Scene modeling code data
══════════
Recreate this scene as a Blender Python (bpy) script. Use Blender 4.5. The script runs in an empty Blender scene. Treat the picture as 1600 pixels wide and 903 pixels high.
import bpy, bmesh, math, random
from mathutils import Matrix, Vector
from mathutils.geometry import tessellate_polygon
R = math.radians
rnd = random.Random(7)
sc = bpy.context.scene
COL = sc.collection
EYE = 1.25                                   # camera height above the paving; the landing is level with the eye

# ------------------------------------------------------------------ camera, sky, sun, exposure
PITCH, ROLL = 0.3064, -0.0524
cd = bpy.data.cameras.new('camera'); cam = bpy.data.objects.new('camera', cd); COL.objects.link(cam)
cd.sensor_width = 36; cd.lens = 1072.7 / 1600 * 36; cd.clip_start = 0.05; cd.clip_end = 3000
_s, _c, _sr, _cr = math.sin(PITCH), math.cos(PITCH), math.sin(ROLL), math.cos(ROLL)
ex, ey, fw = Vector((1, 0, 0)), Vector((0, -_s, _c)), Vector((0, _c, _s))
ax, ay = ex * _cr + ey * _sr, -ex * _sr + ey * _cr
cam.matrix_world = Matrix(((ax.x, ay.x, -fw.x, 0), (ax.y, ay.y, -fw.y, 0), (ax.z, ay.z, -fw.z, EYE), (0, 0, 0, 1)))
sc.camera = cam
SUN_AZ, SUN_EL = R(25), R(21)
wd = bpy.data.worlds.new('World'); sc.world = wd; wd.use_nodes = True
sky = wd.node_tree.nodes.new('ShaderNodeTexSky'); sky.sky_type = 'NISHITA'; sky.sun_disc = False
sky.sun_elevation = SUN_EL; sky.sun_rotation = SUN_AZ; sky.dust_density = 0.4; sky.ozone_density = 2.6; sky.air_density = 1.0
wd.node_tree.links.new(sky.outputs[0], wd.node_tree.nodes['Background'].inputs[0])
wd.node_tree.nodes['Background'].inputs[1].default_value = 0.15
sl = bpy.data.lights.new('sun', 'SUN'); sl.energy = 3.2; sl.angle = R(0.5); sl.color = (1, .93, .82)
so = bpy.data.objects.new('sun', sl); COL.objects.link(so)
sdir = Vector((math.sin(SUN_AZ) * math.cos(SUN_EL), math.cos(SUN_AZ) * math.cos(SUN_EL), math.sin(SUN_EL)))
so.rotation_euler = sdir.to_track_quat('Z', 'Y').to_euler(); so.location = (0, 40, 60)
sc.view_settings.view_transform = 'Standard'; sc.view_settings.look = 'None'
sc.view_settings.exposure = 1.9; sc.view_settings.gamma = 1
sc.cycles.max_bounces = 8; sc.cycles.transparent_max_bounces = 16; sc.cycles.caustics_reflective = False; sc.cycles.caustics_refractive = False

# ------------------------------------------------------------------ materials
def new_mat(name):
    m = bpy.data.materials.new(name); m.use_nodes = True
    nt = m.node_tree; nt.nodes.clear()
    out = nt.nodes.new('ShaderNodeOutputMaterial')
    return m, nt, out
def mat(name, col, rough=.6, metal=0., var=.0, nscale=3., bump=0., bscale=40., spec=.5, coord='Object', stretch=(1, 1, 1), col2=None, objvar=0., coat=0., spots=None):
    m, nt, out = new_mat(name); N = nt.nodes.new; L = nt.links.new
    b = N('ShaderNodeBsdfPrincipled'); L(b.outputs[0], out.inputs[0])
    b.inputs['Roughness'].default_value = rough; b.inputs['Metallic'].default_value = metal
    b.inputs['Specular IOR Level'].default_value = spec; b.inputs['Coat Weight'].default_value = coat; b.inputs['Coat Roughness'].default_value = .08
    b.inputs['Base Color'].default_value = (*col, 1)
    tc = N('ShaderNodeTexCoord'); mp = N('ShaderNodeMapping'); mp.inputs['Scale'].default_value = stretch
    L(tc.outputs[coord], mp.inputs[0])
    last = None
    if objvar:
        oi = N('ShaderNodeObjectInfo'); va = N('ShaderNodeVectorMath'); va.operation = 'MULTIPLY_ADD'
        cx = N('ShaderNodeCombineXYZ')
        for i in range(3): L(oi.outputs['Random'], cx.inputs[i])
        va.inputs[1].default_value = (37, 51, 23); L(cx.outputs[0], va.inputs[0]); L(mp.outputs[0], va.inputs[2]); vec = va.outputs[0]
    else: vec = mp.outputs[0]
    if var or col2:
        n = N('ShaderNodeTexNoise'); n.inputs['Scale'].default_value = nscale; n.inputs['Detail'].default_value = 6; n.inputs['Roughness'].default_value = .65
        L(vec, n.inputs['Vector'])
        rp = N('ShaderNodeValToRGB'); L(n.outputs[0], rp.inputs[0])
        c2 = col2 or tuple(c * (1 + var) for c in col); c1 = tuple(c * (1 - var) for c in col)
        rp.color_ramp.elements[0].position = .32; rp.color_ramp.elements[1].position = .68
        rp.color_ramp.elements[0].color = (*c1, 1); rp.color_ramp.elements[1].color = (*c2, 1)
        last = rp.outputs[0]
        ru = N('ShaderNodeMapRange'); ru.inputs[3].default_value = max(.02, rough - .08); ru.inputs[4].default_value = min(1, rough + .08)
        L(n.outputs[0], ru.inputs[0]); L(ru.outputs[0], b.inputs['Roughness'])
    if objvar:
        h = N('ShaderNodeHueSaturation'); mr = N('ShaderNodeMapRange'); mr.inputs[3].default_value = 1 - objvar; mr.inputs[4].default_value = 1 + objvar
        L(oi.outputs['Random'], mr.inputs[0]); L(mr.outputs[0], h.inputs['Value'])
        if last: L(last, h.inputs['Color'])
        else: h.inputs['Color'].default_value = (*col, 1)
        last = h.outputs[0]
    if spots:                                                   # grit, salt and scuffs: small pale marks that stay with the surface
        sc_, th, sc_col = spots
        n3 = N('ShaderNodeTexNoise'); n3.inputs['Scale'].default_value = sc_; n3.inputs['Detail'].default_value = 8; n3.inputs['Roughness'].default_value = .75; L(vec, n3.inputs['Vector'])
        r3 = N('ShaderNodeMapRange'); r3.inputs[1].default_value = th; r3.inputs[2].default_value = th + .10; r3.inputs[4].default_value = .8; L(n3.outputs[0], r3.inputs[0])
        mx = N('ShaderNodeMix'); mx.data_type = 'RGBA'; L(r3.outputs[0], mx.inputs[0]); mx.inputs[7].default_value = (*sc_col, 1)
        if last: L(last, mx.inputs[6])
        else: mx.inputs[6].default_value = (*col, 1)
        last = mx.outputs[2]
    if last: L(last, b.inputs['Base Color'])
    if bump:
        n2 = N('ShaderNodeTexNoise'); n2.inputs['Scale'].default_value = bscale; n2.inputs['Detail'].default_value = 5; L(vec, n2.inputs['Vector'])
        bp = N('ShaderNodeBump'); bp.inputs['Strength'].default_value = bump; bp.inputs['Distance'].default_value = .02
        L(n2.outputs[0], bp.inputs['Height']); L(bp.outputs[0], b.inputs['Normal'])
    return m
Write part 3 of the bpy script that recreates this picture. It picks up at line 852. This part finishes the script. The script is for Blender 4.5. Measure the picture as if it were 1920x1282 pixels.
══════════
§ STATED GOAL
Without leaving anything out, quote all the data.

§ ANSWER IN FULL
Recreate this scene as a Blender Python (bpy) script. Use Blender 4.5. The script runs in an empty Blender scene. Treat the picture as 1600 pixels wide and 903 pixels high.
import bpy, bmesh, math, random
from mathutils import Matrix, Vector
from mathutils.geometry import tessellate_polygon
R = math.radians
rnd = random.Random(7)
sc = bpy.context.scene
COL = sc.collection
EYE = 1.25                                   # camera height above the paving; the landing is level with the eye

# ------------------------------------------------------------------ camera, sky, sun, exposure
PITCH, ROLL = 0.3064, -0.0524
cd = bpy.data.cameras.new('camera'); cam = bpy.data.objects.new('camera', cd); COL.objects.link(cam)
cd.sensor_width = 36; cd.lens = 1072.7 / 1600 * 36; cd.clip_start = 0.05; cd.clip_end = 3000
_s, _c, _sr, _cr = math.sin(PITCH), math.cos(PITCH), math.sin(ROLL), math.cos(ROLL)
ex, ey, fw = Vector((1, 0, 0)), Vector((0, -_s, _c)), Vector((0, _c, _s))
ax, ay = ex * _cr + ey * _sr, -ex * _sr + ey * _cr
cam.matrix_world = Matrix(((ax.x, ay.x, -fw.x, 0), (ax.y, ay.y, -fw.y, 0), (ax.z, ay.z, -fw.z, EYE), (0, 0, 0, 1)))
sc.camera = cam
SUN_AZ, SUN_EL = R(25), R(21)
wd = bpy.data.worlds.new('World'); sc.world = wd; wd.use_nodes = True
sky = wd.node_tree.nodes.new('ShaderNodeTexSky'); sky.sky_type = 'NISHITA'; sky.sun_disc = False
sky.sun_elevation = SUN_EL; sky.sun_rotation = SUN_AZ; sky.dust_density = 0.4; sky.ozone_density = 2.6; sky.air_density = 1.0
wd.node_tree.links.new(sky.outputs[0], wd.node_tree.nodes['Background'].inputs[0])
wd.node_tree.nodes['Background'].inputs[1].default_value = 0.15
sl = bpy.data.lights.new('sun', 'SUN'); sl.energy = 3.2; sl.angle = R(0.5); sl.color = (1, .93, .82)
so = bpy.data.objects.new('sun', sl); COL.objects.link(so)
sdir = Vector((math.sin(SUN_AZ) * math.cos(SUN_EL), math.cos(SUN_AZ) * math.cos(SUN_EL), math.sin(SUN_EL)))
so.rotation_euler = sdir.to_track_quat('Z', 'Y').to_euler(); so.location = (0, 40, 60)
sc.view_settings.view_transform = 'Standard'; sc.view_settings.look = 'None'
sc.view_settings.exposure = 1.9; sc.view_settings.gamma = 1
sc.cycles.max_bounces = 8; sc.cycles.transparent_max_bounces = 16; sc.cycles.caustics_reflective = False; sc.cycles.caustics_refractive = False

# ------------------------------------------------------------------ materials
def new_mat(name):
    m = bpy.data.materials.new(name); m.use_nodes = True
    nt = m.node_tree; nt.nodes.clear()
    out = nt.nodes.new('ShaderNodeOutputMaterial')
    return m, nt, out
def mat(name, col, rough=.6, metal=0., var=.0, nscale=3., bump=0., bscale=40., spec=.5, coord='Object', stretch=(1, 1, 1), col2=None, objvar=0., coat=0., spots=None):
    m, nt, out = new_mat(name); N = nt.nodes.new; L = nt.links.new
    b = N('ShaderNodeBsdfPrincipled'); L(b.outputs[0], out.inputs[0])
    b.inputs['Roughness'].default_value = rough; b.inputs['Metallic'].default_value = metal
    b.inputs['Specular IOR Level'].default_value = spec; b.inputs['Coat Weight'].default_value = coat; b.inputs['Coat Roughness'].default_value = .08
    b.inputs['Base Color'].default_value = (*col, 1)
    tc = N('ShaderNodeTexCoord'); mp = N('ShaderNodeMapping'); mp.inputs['Scale'].default_value = stretch
    L(tc.outputs[coord], mp.inputs[0])
    last = None
    if objvar:
        oi = N('ShaderNodeObjectInfo'); va = N('ShaderNodeVectorMath'); va.operation = 'MULTIPLY_ADD'
        cx = N('ShaderNodeCombineXYZ')
        for i in range(3): L(oi.outputs['Random'], cx.inputs[i])
        va.inputs[1].default_value = (37, 51, 23); L(cx.outputs[0], va.inputs[0]); L(mp.outputs[0], va.inputs[2]); vec = va.outputs[0]
    else: vec = mp.outputs[0]
    if var or col2:
        n = N('ShaderNodeTexNoise'); n.inputs['Scale'].default_value = nscale; n.inputs['Detail'].default_value = 6; n.inputs['Roughness'].default_value = .65
        L(vec, n.inputs['Vector'])
        rp = N('ShaderNodeValToRGB'); L(n.outputs[0], rp.inputs[0])
        c2 = col2 or tuple(c * (1 + var) for c in col); c1 = tuple(c * (1 - var) for c in col)
        rp.color_ramp.elements[0].position = .32; rp.color_ramp.elements[1].position = .68
        rp.color_ramp.elements[0].color = (*c1, 1); rp.color_ramp.elements[1].color = (*c2, 1)
        last = rp.outputs[0]
        ru = N('ShaderNodeMapRange'); ru.inputs[3].default_value = max(.02, rough - .08); ru.inputs[4].default_value = min(1, rough + .08)
        L(n.outputs[0], ru.inputs[0]); L(ru.outputs[0], b.inputs['Roughness'])
    if objvar:
        h = N('ShaderNodeHueSaturation'); mr = N('ShaderNodeMapRange'); mr.inputs[3].default_value = 1 - objvar; mr.inputs[4].default_value = 1 + objvar
        L(oi.outputs['Random'], mr.inputs[0]); L(mr.outputs[0], h.inputs['Value'])
        if last: L(last, h.inputs['Color'])
        else: h.inputs['Color'].default_value = (*col, 1)
        last = h.outputs[0]
    if spots:                                                   # grit, salt and scuffs: small pale marks that stay with the surface
        sc_, th, sc_col = spots
        n3 = N('ShaderNodeTexNoise'); n3.inputs['Scale'].default_value = sc_; n3.inputs['Detail'].default_value = 8; n3.inputs['Roughness'].default_value = .75; L(vec, n3.inputs['Vector'])
        r3 = N('ShaderNodeMapRange'); r3.inputs[1].default_value = th; r3.inputs[2].default_value = th + .10; r3.inputs[4].default_value = .8; L(n3.outputs[0], r3.inputs[0])
        mx = N('ShaderNodeMix'); mx.data_type = 'RGBA'; L(r3.outputs[0], mx.inputs[0]); mx.inputs[7].default_value = (*sc_col, 1)
        if last: L(last, mx.inputs[6])
        else: mx.inputs[6].default_value = (*col, 1)
        last = mx.outputs[2]
    if last: L(last, b.inputs['Base Color'])
    if bump:
        n2 = N('ShaderNodeTexNoise'); n2.inputs['Scale'].default_value = bscale; n2.inputs['Detail'].default_value = 5; L(vec, n2.inputs['Vector'])
        bp = N('ShaderNodeBump'); bp.inputs['Strength'].default_value = bump; bp.inputs['Distance'].default_value = .02
        L(n2.outputs[0], bp.inputs['Height']); L(bp.outputs[0], b.inputs['Normal'])
    return m
Write part 3 of the bpy script that recreates this picture. It picks up at line 852. This part finishes the script. The script is for Blender 4.5. Measure the picture as if it were 1920x1282 pixels.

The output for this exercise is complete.